Loin de vous j'ai grandi
Depuis longtemps, Nicolas vit séparé de sa famille, dans un foyer en Alsace. Quand il ne lit pas L’Odyssée en bande-dessinée ou qu’il ne joue pas dans les bois avec son ami Saef, le jeune adolescent de 13 ans retrouve parfois sa mère, Sabrina, pour un baptême, une virée à la fête foraine ou une grenadine.
Cinéaste et documentariste, Marie Dumora construit patiemment une œuvre considérable, à l’échelle de la vie humaine mais centrée sur un territoire bien délimité, l’Alsace-Lorraine. Cela fait 20 ans qu’elle filme le destin de deux sœurs, Sabrina et Belinda, rencontrées enfants dans un foyer d’accueil, et les personnages qui gravitent autour d’elles entre Mulhouse et Forbach. Loin de vous j’ai grandi évolue par allers-retours entre la petite enfance et l’adolescence de Nicolas, le fils de Sabrina, dont le baptême clôturait l'un des précédents films de Dumora, Je voudrais aimer personne (2008). Dans ce film, Sabrina exprimait devant la caméra sa difficulté à remplir son rôle de jeune mère de 16 ans. Quelques mois plus tard, elle devait placer Nicolas en foyer, vouant son fils à l’existence solitaire qu’elle avait elle-même connue. Le nouveau film propose une boucle, du baptême de Nicolas à celui de sa petite sœur, événement important pour la vie du garçon car Sabrina a créé autour de son deuxième enfant un nouveau cocon familial dont l’aîné est exclu. Marie Dumora filme les effets du temps et surtout, de la distance. Nicolas lui dévoile son monde intérieur depuis l’intimité de sa chambre, un monde auquel sa propre mère n’a pas ou peu accès.
Certaines familles ont pour mythe fondateur la tragédie et la rupture.
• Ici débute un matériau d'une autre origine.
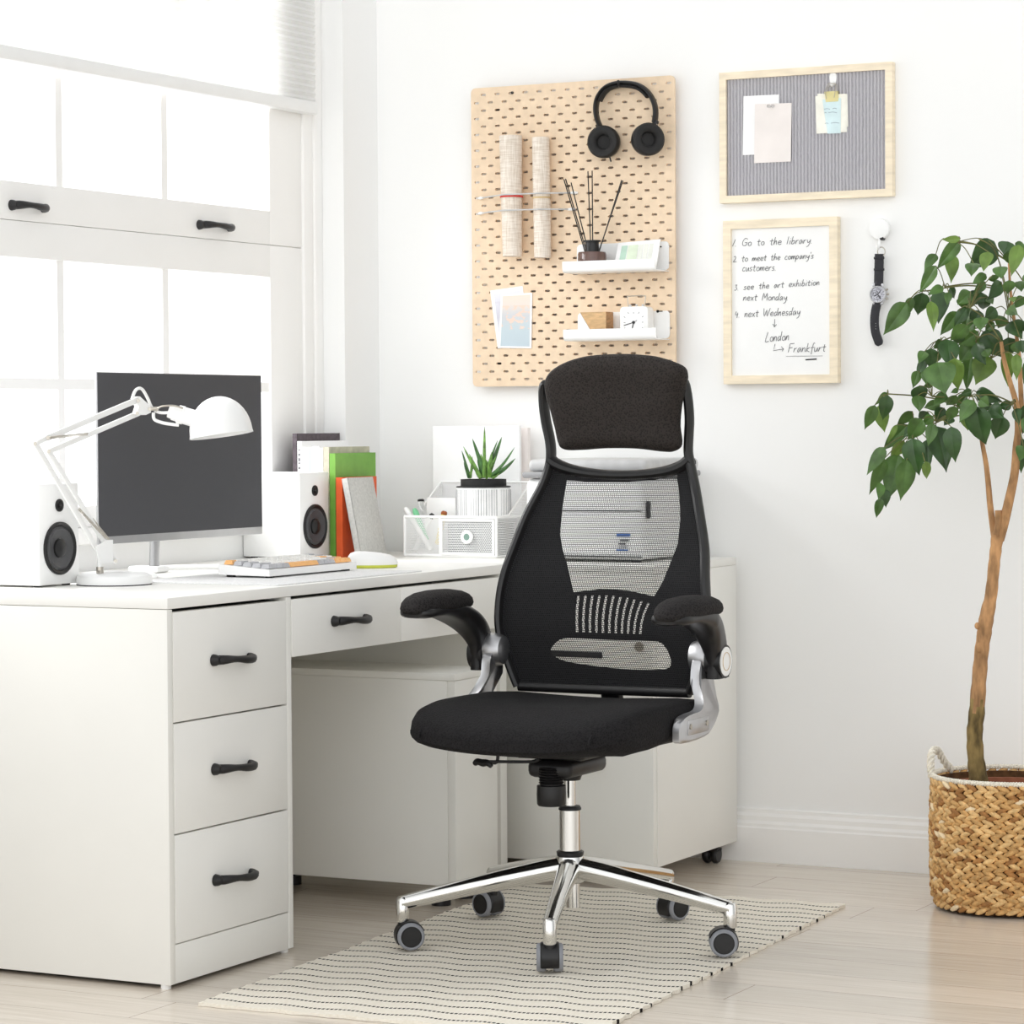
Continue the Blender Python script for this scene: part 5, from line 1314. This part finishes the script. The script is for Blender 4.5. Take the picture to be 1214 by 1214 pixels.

Non loin du foyer où habite l’adolescent se trouvait un camp d’internement nazi dans lequel les arrières grands-parents de Nicolas ont été déportés pendant la seconde guerre mondiale en tant que membres de la communauté yéniche, une ethnie semi-nomade de l’Est de l’Europe. De la petite à la grande histoire, la trajectoire de Nicolas, émerveillé par les récits d’aventure d’Homère et de Jack London, devient une épopée moderne, comme si le nomadisme se transmettait à travers les générations. Le jeune garçon dévore les aventures d’Ulysse dans L’Odyssée et se sent prêt à traverser les mers, comme son ami Saef qui a émigré clandestinement jusqu'en Alsace. Le personnage mythique caractérise, encore une fois, le passage du temps. Nicolas, à son image, a grandi en exil loin des siens et devra trouver sa place dans sa famille et dans le monde.